Water Conditioners and Softeners Aren’t The Same

These units are what you have mostly seen and have been promoted within the plumbing industry over the years. The correct terminology is a water conditioner, but they are marketed using many different names. They are marketed sometimes as a whole house water filtration unit, a total home water conditioner, home water refiner, a no salt water softener and various other names that make a consumer or contractor feel confident that purchasing or installing one of these units will satisfy any number of water treatment issues.

Also marketing or promotional material uses phrases like “easy to install” “no maintenance” “no chemicals” and “no waste” along with the words “green” and “clean” making it sound like they will provide treated bottled quality water throughout the house. The promotional brochure also might say it will remove contaminants such as chlorine. All convincing enough to create sales, just enough information (and lack of information) to make a person believe they can solve their water treatment needs with this one unit.

So there you have it — an easy-to-install, no-maintenance, green water treatment unit that doesn’t waste water, needs basically no attention and spews out bottle quality clean water at every faucet. How great is that? Install it, collect your money and forget about it.

You can identify these units from a water softener because they will not have a salt tank included with the unit. The unit itself will most likely look very similar to a water softener’s main unit — control valve and media tank underneath it will sometimes look just like a water softener, but the absence of the salt tank and the fact that it doesn’t use salt in the process will identify it as a water conditioner.

Water conditioners are actually designed to reduce chlorine from the water entering the house, so yes, the water will taste better, but might be stretching it a bit to say it is bottled quality water. Water conditioners are not designed or configured to address hard water, so even though they will sometimes you might see wording or phrases to make the potential buyer feel like they are getting a unit that will address hard water that is asking more than the equipment can provide and is scientifically impossible.

These units do not produce soft water and should never be sold or installed for a solution to hard water issues around the home, but over the years they have been sold and installed for just those reasons. They will not protect tankless water heaters from hard water scaling or any other water using appliance or fixture in the home.

Water conditioners have over the years been installed as incorrectly as water softeners far too often which has resulted in contractors getting into trouble with customers and even causing enough trouble that some contractors have stopped installing water treatment altogether, thinking it’s the equipment not performing, not knowing that it was the wrong equipment for the application that got them into trouble.

Over the past few years here in Southern California we’ve seen water utilities transition from the chlorine-only treatment we have always had to using chloramine, which is a byproduct of adding ammonia to the chlorine and used as a disinfectant for the water as it is moved through the utilities’ distribution lines. Chloramine is much more difficult element to address with a water treatment system and very specific filtration media has to be utilized to be effective when dealing with chloramines.

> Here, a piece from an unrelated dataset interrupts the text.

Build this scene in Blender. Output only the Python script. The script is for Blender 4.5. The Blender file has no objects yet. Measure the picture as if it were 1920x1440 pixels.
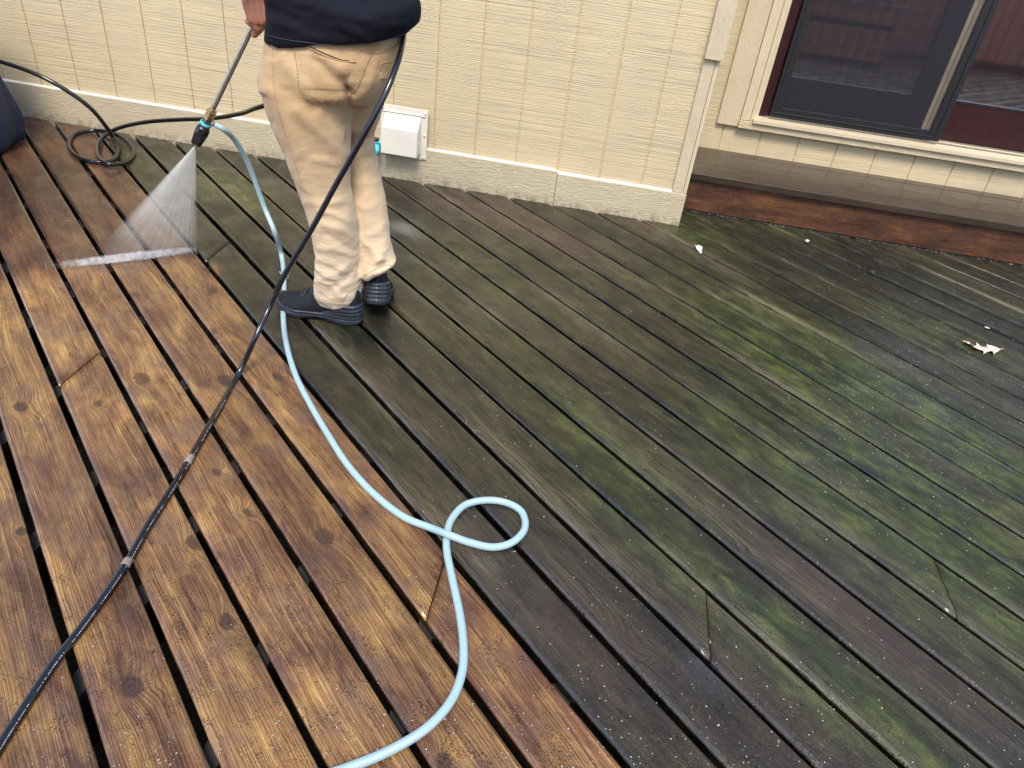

The water conditioners installed here in the west have to incorporate this specific chloramine media or they will be ineffective on the water provided by the water utilities here in the Southern California area. The expectation is the use of chloramines will spread to other areas of the country over time, for now we get to deal with this new element on our own. Make sure when installing a water conditioner here in Southern California that chloramine-specific media is included with the unit. Online companies and out-of-the-area water treatment suppliers may not even know what chloramine is let alone how to treat it.

So why would anyone purchase a water conditioner? Well, a conditioner shouldn’t be purchased or installed as a hard water solution, but they can provide a very important role in home water treatment. By reducing the chlorine/chloramines they can satisfy the homeowner that has concerns about those elements in their water, it will give the water a better taste and can reduce the effects of dry skin, hair and other skin conditions from bathing or showering.

This month’s water treatment lesson is to be successful and do a good job at providing water treatment for your client is basically matching the correct water treatment process with the application.

A good water treatment supplier can provide this information for you along with sizing the equipment correctly and keeping you out of trouble with your customer. Like anything else after some time you will become experienced enough to recommend the correct water treatment process for a client’s specific application except when it might be an out of the ordinary situation. A wholesalers counter sales person is probably not your best option for water treatment guidance unless they refer you to a qualified supplier that can provide good quality equipment along with experience in providing solutions for water treatment applications.